A memo by the special prosecutor’s office later released found that the president kept a document that was previously accessible by only a few people at his home.
“Trump had in his possession some highly sensitive documents — the type of documents that only presidents and officials with the most sensitive authority have,” the memo said.
Trump has long argued he did nothing wrong. Shortly after he took office, he dismissed the head of the National Archives, following through on a vow to change the leadership atop the agency, which was involved in the criminal case against him.
The office of legal counsel serves as a quasi-judicial office within the executive branch. It was once involved in the George W. Bush- era memos authorizing the use of “enhanced interrogation techniques” like waterboarding against terrorism suspects.

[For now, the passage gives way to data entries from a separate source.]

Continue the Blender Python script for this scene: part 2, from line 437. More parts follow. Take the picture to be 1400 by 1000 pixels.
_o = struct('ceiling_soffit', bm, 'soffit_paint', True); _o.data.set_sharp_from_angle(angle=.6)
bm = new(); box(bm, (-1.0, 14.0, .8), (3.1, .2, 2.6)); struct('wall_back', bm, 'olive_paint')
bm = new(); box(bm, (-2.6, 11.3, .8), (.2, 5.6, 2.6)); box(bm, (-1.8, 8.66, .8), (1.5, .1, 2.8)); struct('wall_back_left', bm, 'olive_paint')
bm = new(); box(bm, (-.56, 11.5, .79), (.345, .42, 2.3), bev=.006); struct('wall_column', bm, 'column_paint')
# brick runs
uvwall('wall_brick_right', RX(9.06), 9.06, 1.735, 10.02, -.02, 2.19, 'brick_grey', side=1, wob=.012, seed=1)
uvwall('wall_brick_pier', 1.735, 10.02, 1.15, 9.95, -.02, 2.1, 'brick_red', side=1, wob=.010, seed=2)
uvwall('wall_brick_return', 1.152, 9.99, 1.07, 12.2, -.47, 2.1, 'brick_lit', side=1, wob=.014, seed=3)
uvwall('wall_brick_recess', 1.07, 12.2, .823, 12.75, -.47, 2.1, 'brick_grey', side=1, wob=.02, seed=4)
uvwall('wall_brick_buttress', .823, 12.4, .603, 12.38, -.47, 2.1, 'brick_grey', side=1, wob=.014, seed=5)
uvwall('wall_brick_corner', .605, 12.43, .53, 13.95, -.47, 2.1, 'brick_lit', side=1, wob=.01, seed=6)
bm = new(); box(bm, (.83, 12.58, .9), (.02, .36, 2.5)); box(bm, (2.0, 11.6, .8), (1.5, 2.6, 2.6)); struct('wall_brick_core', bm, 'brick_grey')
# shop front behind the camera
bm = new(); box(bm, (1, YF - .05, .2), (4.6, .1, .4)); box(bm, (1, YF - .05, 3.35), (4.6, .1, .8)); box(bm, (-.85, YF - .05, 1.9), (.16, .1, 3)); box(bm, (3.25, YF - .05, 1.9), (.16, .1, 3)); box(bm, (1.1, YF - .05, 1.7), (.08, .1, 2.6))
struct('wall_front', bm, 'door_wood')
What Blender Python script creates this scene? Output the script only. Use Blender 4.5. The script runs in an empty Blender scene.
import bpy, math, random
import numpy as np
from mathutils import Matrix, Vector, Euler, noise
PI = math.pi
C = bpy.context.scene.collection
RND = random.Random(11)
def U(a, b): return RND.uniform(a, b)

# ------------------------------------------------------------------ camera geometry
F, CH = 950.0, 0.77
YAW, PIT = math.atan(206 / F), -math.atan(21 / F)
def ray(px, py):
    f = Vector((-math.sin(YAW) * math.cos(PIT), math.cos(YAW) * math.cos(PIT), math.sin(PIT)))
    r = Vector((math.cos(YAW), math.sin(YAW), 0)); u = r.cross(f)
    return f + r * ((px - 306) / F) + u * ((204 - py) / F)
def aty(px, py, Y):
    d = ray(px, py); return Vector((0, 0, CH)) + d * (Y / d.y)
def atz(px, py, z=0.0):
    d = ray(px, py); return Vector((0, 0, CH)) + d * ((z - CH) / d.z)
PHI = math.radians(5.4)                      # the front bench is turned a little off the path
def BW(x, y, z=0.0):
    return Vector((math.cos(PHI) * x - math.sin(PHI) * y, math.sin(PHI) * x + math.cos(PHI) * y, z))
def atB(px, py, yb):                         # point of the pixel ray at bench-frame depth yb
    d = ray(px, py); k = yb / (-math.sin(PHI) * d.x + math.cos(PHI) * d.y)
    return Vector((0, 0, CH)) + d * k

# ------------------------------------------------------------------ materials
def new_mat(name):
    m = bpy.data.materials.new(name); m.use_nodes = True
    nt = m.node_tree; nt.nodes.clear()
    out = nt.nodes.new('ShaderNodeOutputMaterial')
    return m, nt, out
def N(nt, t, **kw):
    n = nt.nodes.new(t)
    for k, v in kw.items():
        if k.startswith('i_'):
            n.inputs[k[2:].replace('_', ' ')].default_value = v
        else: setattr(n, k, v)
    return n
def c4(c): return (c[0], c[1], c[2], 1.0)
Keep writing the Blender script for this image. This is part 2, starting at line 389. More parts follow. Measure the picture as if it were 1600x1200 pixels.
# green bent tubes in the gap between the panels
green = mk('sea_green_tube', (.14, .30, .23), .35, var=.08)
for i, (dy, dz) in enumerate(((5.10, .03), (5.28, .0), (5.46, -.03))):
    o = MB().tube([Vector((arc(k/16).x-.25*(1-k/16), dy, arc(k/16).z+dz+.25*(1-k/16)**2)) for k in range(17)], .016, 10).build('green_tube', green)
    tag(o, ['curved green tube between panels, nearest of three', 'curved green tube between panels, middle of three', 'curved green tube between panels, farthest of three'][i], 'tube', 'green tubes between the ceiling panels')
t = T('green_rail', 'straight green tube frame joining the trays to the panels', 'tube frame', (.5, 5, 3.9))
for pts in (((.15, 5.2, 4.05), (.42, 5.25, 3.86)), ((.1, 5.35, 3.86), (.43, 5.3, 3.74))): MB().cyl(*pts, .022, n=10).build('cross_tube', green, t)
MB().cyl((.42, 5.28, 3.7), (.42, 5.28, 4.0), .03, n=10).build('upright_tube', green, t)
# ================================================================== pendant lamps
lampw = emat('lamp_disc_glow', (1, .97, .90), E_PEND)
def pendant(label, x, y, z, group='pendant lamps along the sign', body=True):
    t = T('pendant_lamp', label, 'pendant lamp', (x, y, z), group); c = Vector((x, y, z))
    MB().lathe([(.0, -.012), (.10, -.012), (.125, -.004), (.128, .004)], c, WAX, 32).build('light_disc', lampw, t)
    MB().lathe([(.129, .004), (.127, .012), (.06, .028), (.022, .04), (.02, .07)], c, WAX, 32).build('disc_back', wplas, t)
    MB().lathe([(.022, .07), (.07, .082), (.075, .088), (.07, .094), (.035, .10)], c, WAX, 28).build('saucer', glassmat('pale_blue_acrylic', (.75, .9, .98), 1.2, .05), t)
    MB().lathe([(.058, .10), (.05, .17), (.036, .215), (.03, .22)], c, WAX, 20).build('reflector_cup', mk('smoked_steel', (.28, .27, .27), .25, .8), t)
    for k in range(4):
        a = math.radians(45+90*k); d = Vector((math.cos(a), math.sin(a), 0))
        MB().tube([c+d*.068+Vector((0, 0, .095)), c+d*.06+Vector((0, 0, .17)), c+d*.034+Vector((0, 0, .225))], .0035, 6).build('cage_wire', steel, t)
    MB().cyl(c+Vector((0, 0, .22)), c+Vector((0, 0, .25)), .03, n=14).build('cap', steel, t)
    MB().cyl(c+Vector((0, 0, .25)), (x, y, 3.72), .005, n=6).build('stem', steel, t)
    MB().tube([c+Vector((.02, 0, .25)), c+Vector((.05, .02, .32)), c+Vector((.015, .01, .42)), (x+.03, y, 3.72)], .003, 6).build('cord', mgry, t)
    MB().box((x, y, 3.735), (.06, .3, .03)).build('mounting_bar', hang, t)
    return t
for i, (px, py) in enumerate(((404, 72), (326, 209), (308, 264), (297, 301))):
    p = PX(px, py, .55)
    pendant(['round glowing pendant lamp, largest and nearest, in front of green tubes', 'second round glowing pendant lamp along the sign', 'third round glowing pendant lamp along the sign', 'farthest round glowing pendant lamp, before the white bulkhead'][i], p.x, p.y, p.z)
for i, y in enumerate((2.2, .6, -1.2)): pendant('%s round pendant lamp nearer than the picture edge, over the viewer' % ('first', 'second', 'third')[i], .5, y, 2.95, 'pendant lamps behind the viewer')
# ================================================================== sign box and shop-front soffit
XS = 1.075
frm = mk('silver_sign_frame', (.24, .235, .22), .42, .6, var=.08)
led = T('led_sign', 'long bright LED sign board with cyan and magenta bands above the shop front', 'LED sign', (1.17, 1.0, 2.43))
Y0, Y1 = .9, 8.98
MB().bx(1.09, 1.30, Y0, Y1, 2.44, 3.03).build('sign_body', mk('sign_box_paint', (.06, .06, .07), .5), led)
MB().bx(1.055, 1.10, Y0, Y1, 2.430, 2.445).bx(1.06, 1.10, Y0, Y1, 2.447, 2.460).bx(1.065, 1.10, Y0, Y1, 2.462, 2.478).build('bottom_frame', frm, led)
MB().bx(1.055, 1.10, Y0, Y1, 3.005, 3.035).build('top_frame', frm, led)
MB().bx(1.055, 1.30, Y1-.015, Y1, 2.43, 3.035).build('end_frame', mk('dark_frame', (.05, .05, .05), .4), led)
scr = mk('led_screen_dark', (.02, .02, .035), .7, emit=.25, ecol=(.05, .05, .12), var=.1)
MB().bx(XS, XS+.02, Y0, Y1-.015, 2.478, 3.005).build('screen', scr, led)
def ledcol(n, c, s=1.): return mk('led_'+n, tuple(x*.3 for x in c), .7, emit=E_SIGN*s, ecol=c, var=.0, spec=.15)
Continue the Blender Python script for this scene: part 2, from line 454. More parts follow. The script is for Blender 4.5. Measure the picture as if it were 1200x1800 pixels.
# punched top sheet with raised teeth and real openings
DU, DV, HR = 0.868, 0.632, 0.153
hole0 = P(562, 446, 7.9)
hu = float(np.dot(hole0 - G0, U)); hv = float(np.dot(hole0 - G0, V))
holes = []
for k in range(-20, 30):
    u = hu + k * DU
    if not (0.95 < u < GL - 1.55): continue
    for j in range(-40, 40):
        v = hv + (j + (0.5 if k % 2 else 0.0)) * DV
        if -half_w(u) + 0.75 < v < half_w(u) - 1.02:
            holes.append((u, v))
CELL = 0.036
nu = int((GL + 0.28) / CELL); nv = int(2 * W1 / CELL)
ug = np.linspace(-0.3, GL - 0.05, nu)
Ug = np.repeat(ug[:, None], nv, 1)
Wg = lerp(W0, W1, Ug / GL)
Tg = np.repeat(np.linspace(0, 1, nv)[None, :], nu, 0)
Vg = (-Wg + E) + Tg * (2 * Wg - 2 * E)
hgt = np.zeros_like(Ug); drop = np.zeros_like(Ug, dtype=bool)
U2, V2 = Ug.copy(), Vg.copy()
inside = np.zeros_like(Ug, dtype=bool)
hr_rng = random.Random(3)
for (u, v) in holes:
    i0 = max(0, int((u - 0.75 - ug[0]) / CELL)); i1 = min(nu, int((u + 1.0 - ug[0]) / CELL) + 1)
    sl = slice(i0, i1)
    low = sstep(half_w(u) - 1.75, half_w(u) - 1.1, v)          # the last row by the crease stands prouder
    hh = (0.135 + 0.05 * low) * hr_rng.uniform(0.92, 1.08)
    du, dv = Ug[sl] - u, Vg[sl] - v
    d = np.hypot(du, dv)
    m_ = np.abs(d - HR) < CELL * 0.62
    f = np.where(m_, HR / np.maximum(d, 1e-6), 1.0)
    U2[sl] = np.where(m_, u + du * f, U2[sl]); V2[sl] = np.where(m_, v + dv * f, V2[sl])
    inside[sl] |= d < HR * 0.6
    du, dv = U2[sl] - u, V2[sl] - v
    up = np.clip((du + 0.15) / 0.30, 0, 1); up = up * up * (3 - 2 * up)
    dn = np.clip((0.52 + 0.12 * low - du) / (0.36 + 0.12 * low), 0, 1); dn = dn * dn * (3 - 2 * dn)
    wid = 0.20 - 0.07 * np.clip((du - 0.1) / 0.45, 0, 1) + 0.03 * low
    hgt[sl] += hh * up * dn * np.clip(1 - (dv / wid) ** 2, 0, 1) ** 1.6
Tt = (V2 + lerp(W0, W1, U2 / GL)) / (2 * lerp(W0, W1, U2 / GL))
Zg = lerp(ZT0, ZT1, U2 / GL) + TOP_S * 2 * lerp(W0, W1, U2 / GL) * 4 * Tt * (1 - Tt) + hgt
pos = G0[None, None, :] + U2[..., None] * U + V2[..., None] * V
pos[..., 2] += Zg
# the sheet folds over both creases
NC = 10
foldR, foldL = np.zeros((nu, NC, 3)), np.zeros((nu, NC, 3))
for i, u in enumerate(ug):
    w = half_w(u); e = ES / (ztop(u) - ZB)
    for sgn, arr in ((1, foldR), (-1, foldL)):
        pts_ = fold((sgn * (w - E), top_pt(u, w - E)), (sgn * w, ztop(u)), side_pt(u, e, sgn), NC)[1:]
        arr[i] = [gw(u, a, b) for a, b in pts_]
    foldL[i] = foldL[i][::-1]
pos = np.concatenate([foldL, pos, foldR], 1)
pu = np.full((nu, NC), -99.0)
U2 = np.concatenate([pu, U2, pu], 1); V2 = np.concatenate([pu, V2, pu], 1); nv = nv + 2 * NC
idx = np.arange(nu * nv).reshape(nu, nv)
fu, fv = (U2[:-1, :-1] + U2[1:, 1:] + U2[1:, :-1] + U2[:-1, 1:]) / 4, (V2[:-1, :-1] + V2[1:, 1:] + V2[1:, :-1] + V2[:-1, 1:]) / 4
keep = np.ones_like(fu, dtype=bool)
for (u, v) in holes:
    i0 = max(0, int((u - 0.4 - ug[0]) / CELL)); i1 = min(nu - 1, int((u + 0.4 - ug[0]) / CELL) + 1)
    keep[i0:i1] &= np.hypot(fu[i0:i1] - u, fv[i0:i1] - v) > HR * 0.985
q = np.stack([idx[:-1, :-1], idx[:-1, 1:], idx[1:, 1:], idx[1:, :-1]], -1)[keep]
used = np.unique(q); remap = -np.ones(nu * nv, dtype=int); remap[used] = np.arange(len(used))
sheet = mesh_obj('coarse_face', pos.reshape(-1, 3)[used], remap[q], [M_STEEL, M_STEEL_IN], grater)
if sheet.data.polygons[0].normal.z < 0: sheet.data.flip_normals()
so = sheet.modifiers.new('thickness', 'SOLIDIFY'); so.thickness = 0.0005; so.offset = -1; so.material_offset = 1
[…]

Axios first reported details of the opinion. Gaiser, who previously clerked for Supreme Court Justice Samuel Alito, was part of Trump’s 2020 campaign team, and was named in testimony before the Jan. 6 committee in which former White House press secretary Kayleigh McEnany named him as someone she “really trusted on the matters of election integrity.”
McEnany said that Gaiser advised that the vice president had a “substantive” role to play in the election certification process, the type of view which gave Trump supporters hope that Mike Pence could overturn Trump’s 2020 election loss.
Responding to written questions during his nomination process, Gaiser declined to discuss his views in detail, and wrote that his “ethical duties as an attorney include a duty of confidentiality regarding the advice I provided to a former client.”
The Presidential Records Act, signed into law by President Jimmy Carter in 1978 following the Watergate scandal, requires official records of the president and vice president, created or received after January 1981, to be made public, and for the National Archives to manage a president’s records after the individual leaves office.
The act requires that the president “take all practical steps” to keep presidential records separate from personal records, and it allows the president — once the archivist weighs in — to dispose of records that no longer have “administrative, historical, informational, or evidentiary value.”
The act also states that presidential records are automatically transferred into the legal custody of the archivist as soon as the president leaves office.